-------- Record excerpts --------
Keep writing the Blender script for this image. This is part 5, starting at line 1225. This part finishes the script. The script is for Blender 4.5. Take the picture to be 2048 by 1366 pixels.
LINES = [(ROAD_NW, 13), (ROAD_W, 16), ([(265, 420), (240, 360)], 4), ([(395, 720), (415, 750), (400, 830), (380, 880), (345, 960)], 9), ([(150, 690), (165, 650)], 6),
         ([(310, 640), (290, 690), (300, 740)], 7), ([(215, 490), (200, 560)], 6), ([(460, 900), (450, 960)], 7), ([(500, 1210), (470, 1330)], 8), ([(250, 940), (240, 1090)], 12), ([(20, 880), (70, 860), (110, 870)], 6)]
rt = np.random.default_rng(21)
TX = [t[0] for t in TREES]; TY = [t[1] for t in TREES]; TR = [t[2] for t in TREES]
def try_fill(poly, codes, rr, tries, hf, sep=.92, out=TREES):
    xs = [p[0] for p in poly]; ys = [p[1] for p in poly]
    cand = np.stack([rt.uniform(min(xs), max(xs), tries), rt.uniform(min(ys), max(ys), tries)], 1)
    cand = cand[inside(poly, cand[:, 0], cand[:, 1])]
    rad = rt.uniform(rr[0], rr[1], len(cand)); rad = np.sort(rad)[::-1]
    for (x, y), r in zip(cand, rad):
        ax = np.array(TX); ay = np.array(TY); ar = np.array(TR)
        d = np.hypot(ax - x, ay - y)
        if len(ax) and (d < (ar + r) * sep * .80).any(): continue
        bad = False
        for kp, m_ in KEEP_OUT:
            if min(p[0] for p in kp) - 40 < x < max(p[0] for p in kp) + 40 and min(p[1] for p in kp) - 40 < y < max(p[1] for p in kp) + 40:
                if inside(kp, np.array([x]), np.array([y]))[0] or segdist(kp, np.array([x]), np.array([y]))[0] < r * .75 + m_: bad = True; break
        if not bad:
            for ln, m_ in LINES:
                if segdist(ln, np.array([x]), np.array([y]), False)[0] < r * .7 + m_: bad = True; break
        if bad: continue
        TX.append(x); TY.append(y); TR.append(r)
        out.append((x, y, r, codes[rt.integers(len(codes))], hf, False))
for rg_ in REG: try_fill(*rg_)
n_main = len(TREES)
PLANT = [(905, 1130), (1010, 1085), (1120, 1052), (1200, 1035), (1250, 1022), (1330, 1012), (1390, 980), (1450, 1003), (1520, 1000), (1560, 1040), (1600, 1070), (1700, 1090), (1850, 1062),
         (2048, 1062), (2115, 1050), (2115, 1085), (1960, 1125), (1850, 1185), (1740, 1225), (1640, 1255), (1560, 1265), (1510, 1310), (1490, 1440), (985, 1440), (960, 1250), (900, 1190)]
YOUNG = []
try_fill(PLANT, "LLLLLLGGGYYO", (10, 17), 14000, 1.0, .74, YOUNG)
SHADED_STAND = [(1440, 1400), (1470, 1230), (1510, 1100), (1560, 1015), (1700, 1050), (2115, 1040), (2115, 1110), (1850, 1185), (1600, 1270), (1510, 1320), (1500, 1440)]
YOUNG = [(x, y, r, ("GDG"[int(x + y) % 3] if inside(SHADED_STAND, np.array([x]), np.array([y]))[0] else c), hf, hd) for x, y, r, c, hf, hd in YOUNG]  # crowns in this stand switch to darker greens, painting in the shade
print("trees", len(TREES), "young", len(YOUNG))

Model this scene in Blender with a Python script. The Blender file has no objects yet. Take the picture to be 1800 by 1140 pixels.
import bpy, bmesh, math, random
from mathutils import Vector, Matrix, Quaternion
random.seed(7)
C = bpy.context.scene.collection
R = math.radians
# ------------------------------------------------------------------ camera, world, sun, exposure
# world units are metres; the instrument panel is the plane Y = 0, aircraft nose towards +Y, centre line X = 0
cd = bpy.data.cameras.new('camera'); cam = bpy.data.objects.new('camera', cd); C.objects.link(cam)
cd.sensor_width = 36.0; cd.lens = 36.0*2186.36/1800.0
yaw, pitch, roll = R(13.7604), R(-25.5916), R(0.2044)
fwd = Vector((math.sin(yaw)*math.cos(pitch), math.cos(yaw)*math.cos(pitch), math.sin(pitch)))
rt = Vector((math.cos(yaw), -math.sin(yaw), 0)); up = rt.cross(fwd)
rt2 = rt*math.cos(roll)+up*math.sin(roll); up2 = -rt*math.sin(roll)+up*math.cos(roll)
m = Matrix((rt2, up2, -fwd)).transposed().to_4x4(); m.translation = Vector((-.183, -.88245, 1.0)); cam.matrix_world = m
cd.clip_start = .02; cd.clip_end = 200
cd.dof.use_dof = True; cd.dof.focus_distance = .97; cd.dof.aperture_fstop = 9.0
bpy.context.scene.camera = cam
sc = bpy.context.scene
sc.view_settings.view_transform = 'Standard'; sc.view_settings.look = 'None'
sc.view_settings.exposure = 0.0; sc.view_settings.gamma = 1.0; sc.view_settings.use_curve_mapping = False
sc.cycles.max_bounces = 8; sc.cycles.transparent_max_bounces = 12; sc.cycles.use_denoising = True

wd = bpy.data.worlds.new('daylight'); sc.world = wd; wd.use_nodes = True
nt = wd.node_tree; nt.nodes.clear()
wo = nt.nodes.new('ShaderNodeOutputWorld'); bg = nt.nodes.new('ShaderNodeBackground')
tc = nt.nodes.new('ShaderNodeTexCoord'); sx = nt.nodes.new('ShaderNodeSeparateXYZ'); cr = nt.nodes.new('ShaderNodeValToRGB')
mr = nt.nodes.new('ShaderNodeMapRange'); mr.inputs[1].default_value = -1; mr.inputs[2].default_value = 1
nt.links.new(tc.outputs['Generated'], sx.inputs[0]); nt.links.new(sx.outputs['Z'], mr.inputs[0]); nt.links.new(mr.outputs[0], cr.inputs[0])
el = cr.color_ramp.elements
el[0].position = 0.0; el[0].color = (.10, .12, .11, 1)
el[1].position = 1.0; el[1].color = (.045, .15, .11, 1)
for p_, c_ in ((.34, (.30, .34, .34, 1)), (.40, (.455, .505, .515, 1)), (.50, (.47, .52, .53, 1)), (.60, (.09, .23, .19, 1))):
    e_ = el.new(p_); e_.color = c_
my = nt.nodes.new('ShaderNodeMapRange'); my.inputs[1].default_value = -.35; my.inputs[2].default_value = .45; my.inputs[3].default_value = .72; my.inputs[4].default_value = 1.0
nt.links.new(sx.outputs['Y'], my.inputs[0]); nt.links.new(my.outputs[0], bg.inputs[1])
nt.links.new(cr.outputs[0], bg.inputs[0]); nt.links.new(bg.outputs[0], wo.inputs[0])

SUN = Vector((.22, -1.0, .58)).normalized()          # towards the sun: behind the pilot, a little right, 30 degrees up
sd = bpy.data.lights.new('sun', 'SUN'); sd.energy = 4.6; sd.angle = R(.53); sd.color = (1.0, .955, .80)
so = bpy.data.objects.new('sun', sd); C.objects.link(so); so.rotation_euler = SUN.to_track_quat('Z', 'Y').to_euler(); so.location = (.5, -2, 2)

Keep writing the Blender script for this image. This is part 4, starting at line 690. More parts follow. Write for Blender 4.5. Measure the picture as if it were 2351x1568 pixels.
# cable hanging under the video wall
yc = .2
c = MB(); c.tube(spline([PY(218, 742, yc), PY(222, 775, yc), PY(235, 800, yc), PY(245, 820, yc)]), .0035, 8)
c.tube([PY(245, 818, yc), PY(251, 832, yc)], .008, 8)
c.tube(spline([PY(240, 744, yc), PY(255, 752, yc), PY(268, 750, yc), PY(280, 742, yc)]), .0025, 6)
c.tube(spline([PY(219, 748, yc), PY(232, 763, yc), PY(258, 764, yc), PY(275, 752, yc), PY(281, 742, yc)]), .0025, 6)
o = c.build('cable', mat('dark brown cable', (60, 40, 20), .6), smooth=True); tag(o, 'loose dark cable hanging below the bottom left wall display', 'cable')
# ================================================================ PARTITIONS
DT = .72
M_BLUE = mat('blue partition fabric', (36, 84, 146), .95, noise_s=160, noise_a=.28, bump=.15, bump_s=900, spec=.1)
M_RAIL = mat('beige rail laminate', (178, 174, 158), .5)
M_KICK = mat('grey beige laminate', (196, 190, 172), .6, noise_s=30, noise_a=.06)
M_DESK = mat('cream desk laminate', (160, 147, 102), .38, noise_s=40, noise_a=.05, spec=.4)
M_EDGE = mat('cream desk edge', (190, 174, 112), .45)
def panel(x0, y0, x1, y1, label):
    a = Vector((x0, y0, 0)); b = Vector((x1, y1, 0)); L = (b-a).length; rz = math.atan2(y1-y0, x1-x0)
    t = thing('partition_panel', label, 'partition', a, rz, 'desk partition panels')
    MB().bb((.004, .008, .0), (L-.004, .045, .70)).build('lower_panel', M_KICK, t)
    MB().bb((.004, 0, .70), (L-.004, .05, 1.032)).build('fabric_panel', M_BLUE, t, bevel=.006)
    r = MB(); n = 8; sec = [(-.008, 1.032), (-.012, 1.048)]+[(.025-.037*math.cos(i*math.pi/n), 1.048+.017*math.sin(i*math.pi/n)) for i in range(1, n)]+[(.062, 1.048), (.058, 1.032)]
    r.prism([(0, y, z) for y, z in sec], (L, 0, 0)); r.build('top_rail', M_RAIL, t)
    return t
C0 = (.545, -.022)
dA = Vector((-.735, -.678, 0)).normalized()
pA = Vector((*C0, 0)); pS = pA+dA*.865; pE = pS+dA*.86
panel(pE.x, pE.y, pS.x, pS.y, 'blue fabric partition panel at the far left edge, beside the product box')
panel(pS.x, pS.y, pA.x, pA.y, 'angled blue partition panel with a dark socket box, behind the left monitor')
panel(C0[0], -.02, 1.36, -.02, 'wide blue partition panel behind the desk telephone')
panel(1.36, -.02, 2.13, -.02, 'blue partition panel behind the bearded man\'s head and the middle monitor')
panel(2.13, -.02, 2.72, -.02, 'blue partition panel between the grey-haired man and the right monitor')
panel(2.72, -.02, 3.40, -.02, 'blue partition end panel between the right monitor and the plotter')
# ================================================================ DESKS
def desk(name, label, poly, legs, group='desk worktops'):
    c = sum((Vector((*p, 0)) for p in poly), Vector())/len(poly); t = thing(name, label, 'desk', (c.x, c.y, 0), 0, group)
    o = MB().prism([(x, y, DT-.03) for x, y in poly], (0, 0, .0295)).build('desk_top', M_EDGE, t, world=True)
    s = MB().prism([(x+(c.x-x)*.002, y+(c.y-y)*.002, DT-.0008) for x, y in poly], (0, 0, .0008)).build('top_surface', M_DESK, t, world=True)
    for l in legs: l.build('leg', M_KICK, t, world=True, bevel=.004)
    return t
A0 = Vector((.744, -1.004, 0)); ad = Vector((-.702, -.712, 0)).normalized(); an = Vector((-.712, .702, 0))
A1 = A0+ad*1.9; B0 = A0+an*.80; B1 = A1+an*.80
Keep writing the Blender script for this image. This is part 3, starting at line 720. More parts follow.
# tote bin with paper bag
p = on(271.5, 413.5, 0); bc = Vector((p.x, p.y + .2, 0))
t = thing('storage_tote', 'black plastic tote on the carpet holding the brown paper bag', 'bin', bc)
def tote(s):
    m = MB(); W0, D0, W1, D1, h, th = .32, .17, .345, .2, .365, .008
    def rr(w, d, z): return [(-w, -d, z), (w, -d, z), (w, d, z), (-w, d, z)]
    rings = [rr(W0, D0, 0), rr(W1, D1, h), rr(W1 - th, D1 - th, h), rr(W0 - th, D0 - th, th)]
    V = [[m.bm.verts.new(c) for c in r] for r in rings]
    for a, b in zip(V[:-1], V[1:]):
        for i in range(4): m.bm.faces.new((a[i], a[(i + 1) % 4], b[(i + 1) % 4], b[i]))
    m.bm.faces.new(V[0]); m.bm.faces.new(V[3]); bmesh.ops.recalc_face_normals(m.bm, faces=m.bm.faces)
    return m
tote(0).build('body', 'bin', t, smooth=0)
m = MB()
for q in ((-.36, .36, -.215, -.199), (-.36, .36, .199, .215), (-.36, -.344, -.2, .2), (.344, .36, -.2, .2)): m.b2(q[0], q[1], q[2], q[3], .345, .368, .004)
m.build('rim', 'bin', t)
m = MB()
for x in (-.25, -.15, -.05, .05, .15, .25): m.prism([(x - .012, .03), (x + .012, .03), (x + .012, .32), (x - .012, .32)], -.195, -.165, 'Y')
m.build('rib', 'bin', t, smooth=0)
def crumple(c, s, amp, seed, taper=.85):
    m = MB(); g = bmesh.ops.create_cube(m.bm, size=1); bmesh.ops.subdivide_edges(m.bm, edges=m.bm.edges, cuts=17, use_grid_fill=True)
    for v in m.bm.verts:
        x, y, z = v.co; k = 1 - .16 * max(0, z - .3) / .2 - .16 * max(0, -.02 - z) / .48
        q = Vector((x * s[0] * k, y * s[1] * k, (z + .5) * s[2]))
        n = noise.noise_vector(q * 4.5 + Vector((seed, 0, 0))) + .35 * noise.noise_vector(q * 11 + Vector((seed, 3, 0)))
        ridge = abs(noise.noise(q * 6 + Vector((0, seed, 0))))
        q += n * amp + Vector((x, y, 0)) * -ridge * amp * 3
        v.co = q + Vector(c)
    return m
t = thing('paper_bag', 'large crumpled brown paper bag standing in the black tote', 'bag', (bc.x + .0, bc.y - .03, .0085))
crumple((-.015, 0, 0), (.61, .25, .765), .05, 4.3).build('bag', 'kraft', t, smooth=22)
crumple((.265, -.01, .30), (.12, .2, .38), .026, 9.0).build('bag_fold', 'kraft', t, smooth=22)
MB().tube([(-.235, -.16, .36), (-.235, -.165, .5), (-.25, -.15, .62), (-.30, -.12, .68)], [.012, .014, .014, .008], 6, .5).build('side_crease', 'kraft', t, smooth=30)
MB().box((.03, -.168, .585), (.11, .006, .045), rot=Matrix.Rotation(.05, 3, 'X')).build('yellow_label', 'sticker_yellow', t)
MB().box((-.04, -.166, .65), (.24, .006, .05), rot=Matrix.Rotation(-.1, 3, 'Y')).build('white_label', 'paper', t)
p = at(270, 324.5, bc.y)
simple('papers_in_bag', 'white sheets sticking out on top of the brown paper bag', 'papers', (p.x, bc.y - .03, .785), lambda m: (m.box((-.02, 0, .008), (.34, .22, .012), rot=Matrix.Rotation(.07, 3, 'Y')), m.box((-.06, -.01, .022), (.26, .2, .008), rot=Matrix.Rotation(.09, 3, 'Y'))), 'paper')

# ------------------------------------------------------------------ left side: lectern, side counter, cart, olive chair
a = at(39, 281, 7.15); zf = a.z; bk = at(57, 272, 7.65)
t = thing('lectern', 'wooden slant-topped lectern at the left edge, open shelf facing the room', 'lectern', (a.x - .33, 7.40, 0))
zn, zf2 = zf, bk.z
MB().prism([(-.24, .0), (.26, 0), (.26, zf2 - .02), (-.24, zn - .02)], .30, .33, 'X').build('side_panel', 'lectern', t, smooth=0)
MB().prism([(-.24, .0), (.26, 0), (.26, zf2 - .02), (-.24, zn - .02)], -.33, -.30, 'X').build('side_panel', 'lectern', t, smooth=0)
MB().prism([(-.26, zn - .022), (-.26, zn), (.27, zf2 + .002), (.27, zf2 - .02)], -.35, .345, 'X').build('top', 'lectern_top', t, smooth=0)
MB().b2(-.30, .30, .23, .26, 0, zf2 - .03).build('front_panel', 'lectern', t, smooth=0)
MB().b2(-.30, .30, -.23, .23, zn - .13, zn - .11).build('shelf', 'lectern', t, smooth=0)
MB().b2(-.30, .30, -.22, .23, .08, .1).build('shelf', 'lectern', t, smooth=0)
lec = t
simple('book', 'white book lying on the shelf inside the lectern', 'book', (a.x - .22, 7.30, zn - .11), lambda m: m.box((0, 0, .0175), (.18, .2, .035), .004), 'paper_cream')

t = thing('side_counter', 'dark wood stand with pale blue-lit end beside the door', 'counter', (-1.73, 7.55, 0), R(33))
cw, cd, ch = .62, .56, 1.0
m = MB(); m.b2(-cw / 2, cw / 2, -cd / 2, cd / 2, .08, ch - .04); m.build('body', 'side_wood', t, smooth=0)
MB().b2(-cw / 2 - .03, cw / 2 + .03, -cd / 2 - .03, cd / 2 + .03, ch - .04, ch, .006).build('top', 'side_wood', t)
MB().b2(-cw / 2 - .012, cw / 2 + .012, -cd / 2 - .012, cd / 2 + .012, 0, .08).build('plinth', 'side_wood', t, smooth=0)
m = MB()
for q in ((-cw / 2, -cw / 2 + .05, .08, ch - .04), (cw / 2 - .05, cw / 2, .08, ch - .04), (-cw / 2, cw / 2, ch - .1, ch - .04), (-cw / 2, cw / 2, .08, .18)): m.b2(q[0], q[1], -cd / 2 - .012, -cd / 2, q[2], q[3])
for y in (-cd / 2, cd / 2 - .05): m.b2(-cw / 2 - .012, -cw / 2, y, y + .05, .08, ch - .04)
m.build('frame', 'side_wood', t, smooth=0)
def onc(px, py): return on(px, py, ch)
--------
-- What needs to be done --
Your task is to quote exactly the lines beginning with the one that contains "Model this scene" and ending with the one that contains "sc.cycles.max_bounces = 8;", with nothing left out or added.

-- Answer for this exercise --
Model this scene in Blender with a Python script. The Blender file has no objects yet. Take the picture to be 1800 by 1140 pixels.
import bpy, bmesh, math, random
from mathutils import Vector, Matrix, Quaternion
random.seed(7)
C = bpy.context.scene.collection
R = math.radians
# ------------------------------------------------------------------ camera, world, sun, exposure
# world units are metres; the instrument panel is the plane Y = 0, aircraft nose towards +Y, centre line X = 0
cd = bpy.data.cameras.new('camera'); cam = bpy.data.objects.new('camera', cd); C.objects.link(cam)
cd.sensor_width = 36.0; cd.lens = 36.0*2186.36/1800.0
yaw, pitch, roll = R(13.7604), R(-25.5916), R(0.2044)
fwd = Vector((math.sin(yaw)*math.cos(pitch), math.cos(yaw)*math.cos(pitch), math.sin(pitch)))
rt = Vector((math.cos(yaw), -math.sin(yaw), 0)); up = rt.cross(fwd)
rt2 = rt*math.cos(roll)+up*math.sin(roll); up2 = -rt*math.sin(roll)+up*math.cos(roll)
m = Matrix((rt2, up2, -fwd)).transposed().to_4x4(); m.translation = Vector((-.183, -.88245, 1.0)); cam.matrix_world = m
cd.clip_start = .02; cd.clip_end = 200
cd.dof.use_dof = True; cd.dof.focus_distance = .97; cd.dof.aperture_fstop = 9.0
bpy.context.scene.camera = cam
sc = bpy.context.scene
sc.view_settings.view_transform = 'Standard'; sc.view_settings.look = 'None'
sc.view_settings.exposure = 0.0; sc.view_settings.gamma = 1.0; sc.view_settings.use_curve_mapping = False
sc.cycles.max_bounces = 8; sc.cycles.transparent_max_bounces = 12; sc.cycles.use_denoising = True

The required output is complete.